Женщины-террористки в России. Бескорыстные убийцы - [17]
Еще молодой, с интеллигентной, красивой наружностью, с большими пытливыми глазами, белым с зализами лбом, он среди нашей кудлатой публики выделялся резким пятном. Сам он рассказывал свою биографию с горькой жалобой на судьбу. Четырнадцатилетним мальчиком он бежал из деревни в Питер, шатался и мыкался по всем углам и баржам, как бездомная собака. Сам учился грамоте, сам доходил до всего с присущей ему любознательностью. Ставши на ноги, служил у больших коммерсантов. Знал весь Петербург, как свои пять пальцев, бывал в палатах, в кабинетах сановников. Им дорожили, как ловким дельцом. — Сейчас я в последней степени деградации» — заканчивал он. Возвращаясь к Анне семь раз в неделю пьяным, он, сидя на кровати жены, заводил пьяную канитель, тягучую, как зарядивший осенний дождик. — «Чего ты, Анна, бездельничаешь целыми днями? Поступай учиться заготовки для сапог делать. С мастером я уже сговорился, три рубля в месяц, ручается в этот срок обучить. Куплю машинку в ломбарде, стану по три рубля на ребенка выдавать ежемесячно, чего же больше? Не хочу больше жить с тобой, надоело, кончено!»

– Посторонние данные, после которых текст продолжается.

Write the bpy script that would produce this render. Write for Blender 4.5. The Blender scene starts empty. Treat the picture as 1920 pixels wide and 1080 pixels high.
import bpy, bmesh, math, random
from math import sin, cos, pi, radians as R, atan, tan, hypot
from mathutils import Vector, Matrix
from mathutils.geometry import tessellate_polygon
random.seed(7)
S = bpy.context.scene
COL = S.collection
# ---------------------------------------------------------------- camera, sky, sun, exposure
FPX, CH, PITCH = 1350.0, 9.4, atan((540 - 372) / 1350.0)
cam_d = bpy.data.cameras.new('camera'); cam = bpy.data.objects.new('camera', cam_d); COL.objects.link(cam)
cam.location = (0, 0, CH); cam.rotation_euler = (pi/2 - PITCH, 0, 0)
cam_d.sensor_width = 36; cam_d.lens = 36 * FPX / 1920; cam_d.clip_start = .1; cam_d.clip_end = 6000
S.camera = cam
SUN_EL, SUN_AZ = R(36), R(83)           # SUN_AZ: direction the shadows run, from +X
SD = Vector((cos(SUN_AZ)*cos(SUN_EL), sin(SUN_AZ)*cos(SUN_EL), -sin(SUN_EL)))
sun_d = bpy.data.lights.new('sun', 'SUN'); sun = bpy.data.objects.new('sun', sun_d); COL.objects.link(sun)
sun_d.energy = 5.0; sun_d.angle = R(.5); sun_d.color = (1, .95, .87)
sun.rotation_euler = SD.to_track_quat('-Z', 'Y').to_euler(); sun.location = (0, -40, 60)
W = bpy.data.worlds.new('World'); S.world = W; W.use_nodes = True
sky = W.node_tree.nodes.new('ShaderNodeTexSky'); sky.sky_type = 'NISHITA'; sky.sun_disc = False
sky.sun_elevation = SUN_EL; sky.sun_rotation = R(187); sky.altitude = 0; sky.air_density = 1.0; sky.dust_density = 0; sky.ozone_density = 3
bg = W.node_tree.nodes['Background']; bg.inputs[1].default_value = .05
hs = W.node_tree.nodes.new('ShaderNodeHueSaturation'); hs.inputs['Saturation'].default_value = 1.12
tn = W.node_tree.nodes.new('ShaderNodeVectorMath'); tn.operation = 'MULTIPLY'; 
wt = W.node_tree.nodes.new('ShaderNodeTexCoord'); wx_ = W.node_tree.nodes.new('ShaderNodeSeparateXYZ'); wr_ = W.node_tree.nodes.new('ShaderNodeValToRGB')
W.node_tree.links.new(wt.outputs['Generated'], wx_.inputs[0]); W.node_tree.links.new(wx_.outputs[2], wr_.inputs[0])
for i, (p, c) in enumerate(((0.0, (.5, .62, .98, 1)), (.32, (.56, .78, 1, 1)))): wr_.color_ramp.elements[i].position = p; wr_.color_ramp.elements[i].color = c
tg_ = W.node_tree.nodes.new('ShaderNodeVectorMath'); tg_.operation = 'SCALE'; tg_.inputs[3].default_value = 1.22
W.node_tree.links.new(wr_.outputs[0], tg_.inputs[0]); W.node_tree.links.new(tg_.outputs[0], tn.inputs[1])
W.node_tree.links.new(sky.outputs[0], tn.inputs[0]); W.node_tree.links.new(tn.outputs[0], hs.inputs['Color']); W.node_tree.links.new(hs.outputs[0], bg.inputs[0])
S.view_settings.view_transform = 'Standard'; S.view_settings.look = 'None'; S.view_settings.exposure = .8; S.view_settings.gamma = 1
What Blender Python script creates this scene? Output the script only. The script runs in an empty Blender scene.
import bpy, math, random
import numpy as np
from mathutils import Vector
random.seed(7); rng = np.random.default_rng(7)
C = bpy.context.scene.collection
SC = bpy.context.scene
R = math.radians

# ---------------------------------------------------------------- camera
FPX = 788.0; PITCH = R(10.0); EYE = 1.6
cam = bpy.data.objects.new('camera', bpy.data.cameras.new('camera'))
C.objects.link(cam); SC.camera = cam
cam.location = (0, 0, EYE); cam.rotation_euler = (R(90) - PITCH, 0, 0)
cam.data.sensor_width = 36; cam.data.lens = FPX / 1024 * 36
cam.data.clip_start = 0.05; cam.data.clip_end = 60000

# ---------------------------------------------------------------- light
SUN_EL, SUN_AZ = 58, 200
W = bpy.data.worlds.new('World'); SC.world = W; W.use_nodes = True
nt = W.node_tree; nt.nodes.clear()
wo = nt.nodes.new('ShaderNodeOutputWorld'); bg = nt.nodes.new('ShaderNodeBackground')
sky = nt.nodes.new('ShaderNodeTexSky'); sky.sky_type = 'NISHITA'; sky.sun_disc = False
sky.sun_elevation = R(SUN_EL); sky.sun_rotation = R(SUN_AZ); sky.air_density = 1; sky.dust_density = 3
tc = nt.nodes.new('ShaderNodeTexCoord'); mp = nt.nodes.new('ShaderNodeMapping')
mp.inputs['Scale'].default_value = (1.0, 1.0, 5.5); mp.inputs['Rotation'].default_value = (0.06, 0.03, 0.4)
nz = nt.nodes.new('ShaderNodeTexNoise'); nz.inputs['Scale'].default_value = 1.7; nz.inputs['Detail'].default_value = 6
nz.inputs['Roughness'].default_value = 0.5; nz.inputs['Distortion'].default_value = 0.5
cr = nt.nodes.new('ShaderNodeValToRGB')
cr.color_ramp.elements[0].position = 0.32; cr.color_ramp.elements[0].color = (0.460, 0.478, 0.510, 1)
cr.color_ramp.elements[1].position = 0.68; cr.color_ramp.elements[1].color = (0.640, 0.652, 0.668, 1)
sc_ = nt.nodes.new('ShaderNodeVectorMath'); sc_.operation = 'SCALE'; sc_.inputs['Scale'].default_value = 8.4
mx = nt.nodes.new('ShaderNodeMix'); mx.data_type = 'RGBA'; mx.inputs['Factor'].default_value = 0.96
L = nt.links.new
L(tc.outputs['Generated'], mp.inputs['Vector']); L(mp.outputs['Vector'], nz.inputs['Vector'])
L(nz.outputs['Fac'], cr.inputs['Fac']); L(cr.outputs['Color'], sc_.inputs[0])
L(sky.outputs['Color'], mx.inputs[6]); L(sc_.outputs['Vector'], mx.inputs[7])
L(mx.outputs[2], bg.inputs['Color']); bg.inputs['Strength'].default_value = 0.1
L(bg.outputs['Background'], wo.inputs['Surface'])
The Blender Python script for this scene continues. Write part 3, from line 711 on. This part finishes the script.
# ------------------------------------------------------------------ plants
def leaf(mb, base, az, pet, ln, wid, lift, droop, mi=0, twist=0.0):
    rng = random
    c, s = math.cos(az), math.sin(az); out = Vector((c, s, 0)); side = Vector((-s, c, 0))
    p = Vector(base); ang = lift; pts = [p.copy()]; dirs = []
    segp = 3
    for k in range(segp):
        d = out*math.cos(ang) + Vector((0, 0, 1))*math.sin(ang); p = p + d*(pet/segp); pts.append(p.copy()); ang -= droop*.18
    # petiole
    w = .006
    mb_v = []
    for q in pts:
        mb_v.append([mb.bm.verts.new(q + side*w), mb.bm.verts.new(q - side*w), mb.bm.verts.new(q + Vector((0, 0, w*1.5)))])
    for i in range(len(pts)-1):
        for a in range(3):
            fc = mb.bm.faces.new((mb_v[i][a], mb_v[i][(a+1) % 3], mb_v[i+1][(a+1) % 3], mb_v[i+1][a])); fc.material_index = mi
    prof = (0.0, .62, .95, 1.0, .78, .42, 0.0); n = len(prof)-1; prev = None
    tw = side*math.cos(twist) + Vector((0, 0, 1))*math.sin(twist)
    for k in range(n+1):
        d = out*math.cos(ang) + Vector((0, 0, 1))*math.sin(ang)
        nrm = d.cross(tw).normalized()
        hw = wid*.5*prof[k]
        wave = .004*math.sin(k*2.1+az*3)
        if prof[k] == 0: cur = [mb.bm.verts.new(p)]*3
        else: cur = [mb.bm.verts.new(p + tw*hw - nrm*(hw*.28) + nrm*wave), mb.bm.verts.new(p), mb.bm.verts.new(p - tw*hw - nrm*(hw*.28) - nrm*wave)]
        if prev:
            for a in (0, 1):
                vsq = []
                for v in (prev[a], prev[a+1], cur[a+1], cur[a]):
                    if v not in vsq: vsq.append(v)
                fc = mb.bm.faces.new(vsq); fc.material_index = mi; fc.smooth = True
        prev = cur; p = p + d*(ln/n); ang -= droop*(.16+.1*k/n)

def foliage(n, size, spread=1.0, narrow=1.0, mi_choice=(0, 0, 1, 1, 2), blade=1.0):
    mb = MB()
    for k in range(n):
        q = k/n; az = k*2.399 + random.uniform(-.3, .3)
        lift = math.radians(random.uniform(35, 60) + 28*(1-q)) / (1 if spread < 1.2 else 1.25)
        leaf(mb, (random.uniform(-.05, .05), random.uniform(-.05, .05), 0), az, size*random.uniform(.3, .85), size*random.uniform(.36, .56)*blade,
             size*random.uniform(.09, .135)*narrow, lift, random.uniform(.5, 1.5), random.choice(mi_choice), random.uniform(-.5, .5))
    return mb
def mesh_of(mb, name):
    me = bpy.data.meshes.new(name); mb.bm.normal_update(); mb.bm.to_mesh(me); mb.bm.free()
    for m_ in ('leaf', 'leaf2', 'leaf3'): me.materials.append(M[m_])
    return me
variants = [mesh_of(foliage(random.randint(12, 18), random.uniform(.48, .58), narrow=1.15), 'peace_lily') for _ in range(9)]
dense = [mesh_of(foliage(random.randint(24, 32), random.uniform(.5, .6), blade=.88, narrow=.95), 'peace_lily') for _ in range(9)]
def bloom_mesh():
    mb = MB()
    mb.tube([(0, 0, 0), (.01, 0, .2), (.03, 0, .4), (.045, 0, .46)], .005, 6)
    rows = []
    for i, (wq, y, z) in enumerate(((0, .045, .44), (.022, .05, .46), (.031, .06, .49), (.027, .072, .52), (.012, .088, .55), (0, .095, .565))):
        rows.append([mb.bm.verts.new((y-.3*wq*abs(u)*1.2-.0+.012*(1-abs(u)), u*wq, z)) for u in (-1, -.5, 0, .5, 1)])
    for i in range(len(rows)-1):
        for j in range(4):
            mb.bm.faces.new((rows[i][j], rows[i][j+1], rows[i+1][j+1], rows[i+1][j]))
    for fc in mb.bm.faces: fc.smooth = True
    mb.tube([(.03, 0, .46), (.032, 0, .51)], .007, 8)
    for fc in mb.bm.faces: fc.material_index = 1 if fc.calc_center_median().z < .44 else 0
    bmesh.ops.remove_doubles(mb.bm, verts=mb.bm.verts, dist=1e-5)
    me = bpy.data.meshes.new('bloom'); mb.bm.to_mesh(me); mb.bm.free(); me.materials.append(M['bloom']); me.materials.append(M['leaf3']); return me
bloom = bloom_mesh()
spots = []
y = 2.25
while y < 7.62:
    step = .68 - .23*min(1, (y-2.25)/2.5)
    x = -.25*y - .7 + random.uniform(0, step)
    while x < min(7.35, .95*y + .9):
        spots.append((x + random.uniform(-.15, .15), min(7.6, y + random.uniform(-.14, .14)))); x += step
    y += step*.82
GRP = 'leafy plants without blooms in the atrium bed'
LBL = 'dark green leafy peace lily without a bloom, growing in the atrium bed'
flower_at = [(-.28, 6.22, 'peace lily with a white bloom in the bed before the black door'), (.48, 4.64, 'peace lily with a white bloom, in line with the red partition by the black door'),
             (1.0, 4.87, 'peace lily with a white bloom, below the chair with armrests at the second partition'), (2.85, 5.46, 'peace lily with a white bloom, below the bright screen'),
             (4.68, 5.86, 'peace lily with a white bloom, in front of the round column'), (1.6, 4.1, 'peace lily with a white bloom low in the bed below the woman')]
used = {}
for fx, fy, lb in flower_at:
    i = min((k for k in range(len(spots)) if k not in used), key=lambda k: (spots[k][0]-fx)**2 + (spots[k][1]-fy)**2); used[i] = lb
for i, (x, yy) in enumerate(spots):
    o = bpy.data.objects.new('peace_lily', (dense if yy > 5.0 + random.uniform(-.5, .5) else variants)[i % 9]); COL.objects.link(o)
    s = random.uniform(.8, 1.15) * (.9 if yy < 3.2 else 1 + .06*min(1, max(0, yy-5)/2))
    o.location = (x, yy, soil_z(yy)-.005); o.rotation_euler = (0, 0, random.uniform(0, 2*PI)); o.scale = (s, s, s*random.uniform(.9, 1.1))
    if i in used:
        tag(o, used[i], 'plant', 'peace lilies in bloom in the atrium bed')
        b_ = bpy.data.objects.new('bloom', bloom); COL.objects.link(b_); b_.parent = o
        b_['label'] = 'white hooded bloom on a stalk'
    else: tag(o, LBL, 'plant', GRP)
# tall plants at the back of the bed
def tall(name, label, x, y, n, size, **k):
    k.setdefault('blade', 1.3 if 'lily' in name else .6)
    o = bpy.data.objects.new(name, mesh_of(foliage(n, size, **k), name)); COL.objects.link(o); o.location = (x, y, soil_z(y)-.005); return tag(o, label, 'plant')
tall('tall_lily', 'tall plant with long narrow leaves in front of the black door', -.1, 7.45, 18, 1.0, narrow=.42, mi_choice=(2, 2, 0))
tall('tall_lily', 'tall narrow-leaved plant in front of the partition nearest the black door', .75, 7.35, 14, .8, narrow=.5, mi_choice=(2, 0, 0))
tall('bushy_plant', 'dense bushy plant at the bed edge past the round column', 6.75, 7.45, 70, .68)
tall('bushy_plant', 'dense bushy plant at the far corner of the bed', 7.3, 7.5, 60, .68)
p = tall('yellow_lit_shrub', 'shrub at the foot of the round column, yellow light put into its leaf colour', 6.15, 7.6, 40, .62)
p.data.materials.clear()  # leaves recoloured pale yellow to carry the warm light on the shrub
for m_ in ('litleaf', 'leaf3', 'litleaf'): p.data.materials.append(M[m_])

Хотя он очень убедительно старался внедрить в голову Анны красоту трудовой ее будущей жизни, но эти перспективы нимало не соблазняли ее. Не возражая, оставаясь все время молчаливой, она только раз или два ему заметила: «а маленький ребенок как?»
Однажды, среди потока этих надоевших речей, я не выдержала роли простой слушательницы и возразила: «Однако, ловко! сам получает 25 руб., а жене с ребенком сулит всего три, по какой же это такой правде?» — «А это не ваше дело, почтенная Федосья Егоровна, в наши семейные порядки не путайтесь!» — отвечал он.
— «Не выносите на торжище своих семейных дел, тогда никто не станет и соваться в них».
— «Правильно. Только вы напрасно, уважаемая! У Анны таких, как я, было 25, будет и того больше. Что такое женщина? Воздушный поцелуй, роскошный цветок, через мгновение увядающий. Свободный дух выше всяких привязанностей. Любовь не осуществляется никогда так, как она живет в нашем сердце, а без того семейная жизнь — хомут, ненавистный мне в высокой степени. Любовь к жене, детям — бессознательное самообожание». И долго еще лился поток его и дельных, и беспутных слов на разные темы.
Ребенок у них рос в забросе, хотя Анна очень любила его. Всегда больной, хилый, с головой вылупившегося индюшонка, он вечно скулил писком брошенного котенка. Под конец он заболел воспалением легких, и, праведное небо! кто только не лечил это бедное крошечное существо! Конечно, средства употреблялись самые героические: обливали с головы мочей и невытертого оставляли голым до полного высыхания, поили смесью перца с водкой.
Казалось, тут ему и аминь, ан выжил, остался докучливо скрипеть.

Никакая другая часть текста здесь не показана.